(DERSİM) – İdamının 87’nci yılında Dersim’de Seyit Rıza ve dava arkadaşlarının anması gerçekleşti. Çok sayıda kişinin katıldığı anmada “Mirasına sahip çıkacağız” denildi. Katılımcılar Seyit Rıza Meydanı’nda ağıtlarla yürüdüler. Anmada çok sayıda siyasetçi, inanç kurumu, STK temsilcileri ve yurttaş yer aldı. Program, 1937 – 1938 Dersim Katliamı’nda ölenler için saygı duruşuyla başladı. Ardından çerağ uyandırıldı. Seyit Rıza’nın torunlarından Seyit Ali Polat ve Menşure Doğan da anmadaydı.
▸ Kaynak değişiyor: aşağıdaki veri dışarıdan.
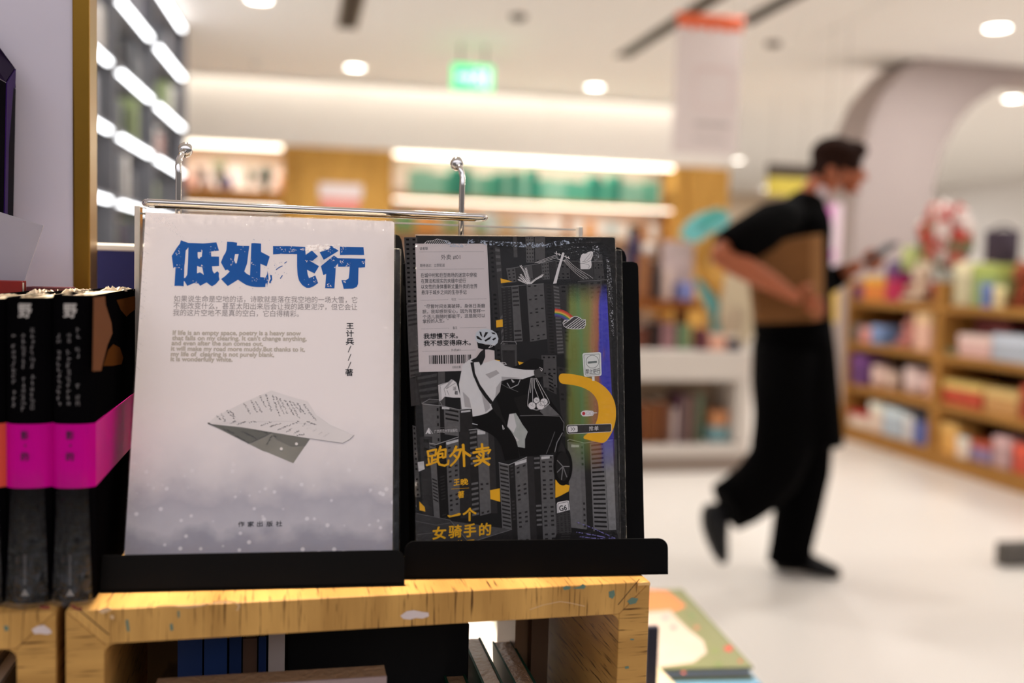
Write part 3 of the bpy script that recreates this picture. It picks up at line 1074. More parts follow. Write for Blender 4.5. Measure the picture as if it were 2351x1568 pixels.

Dersim’de Seyit Rıza Anması
Basın açıklamasını Emek ve Demokrasi Platformu adına Ergin Tekin okudu. Tekin, Dersim Tertelesi’nin 1925 tarihli Şark Islahat Planı’nın en acı sonuçlarından biri olduğunu ifade etti. Tekin, ”Bu katliam politikaları sonrasında asimilasyonlarla devam etmiştir. Osmanlı’dan günümüze kadar Dersimlilerin dili, kimliği ve inancına yönelik sistematik baskı ve asimilasyon politikaları uygulanmıştır. Dersim Tertelesi, hâlâ bu ülkenin karanlık tarihinin aydınlatılmayan ve yüzleşilmeyen bir sayfası olarak durmaktadır. Bu katliamı organize eden ve doğrudan sorumluluğu bulunan tüm siyasi aktörler, tarihin karşısında suçludur. Katliamın üzerinden 87 yıl geçmiş olmasına rağmen, hala resmi bir özür dilenmemiş, arşivlerin tamamı açıklanmamıştır” dedi.
“Mirasına Sahip Çıkacağız”
Munzur Press’in haberine göre Ergin konuşmasını şöyle sürdürdü; “2011 yılında dönemin Başbakanı Recep Tayyip Erdoğan, “Eğer devlet adına özür dilemek gerekiyorsa ve literatürde böyle bir şey varsa ben özür dilerim ve diliyorum” demiştir. Ancak bu söylem, Dersim Tertelesi gibi büyük bir trajedi üzerinden siyasi malzeme yapılmış ve esasen muhalefeti baskılamak için kullanılmıştır. Çünkü özür dilemenin gereği olan adımlar atılmamış, arşivler açılmamış, adalet sağlanmamıştır. Dahası, bugün iktidarın ortağı olan MHP Genel Başkanı, “Türkiye’de Dersim diye bir il yoktur” diyerek Dersim halkının kimliğini ve tarihini inkâr etmektedir. Ne söylerseniz söyleyin, Dersim’e ve Seyit Rıza’nın mirasına sahip çıkmaya devam edeceğiz!”
“Baskı ve Asimilasyon Politikalarına Son Verilsin”
“Resmî bir özür dilensin ve bu özür kamuoyuyla paylaşılsın. Seyit Rıza ve idam edilenlerin mezar yerleri açıklansın. Dersim 1937-38-39 sürecine dair tüm arşivler eksiksiz olarak açıklansın. Katliam sürecinde sürgün edilenlerin ve ailelerinden koparılan çocukların tam listesi açıklansın; kayıpların akıbeti araştırılsın ve kamuoyuyla paylaşılsın. Dersim ismi ve eski yerleşim yerlerinin adları iade edilsin. Halkımızın dili ve inancı üzerindeki baskı ve asimilasyon politikalarına derhal son verilsin.”
“Dersim’e Çok Sefer Oldu Ama Zafer Olmadı”
DEM Parti Grup Başkanvekili Gülistan Koçyiğit Kılıç da anmada konuşma yaptı. Koçyiğit Kılıç, şunları söyledi:
“Süngülerle, dipçiklerle hamile kadınları katlettiler. Nasıl bir devlettir ki kendi ülkesinde, kendi yurttaşını katlederek, mağaralarda zehirleyerek, köylerini bombalayarak, idam sehpalarına çıkararak otoritesini sağlasın. Bunu bugün sorgulamayacak mıyız? Şimdi tarihi yeniden tahrip ediyorlar, çarpıtmaya çalışıyorlar. Bambaşka bir anlatıyla Dersim’in hatırasını Dersim’in mücadelesini karatmak istiyorlar. İşte buna karşı durmamız gerekiyor. Dersim’e çok sefer oldu ama zafer olmadı.”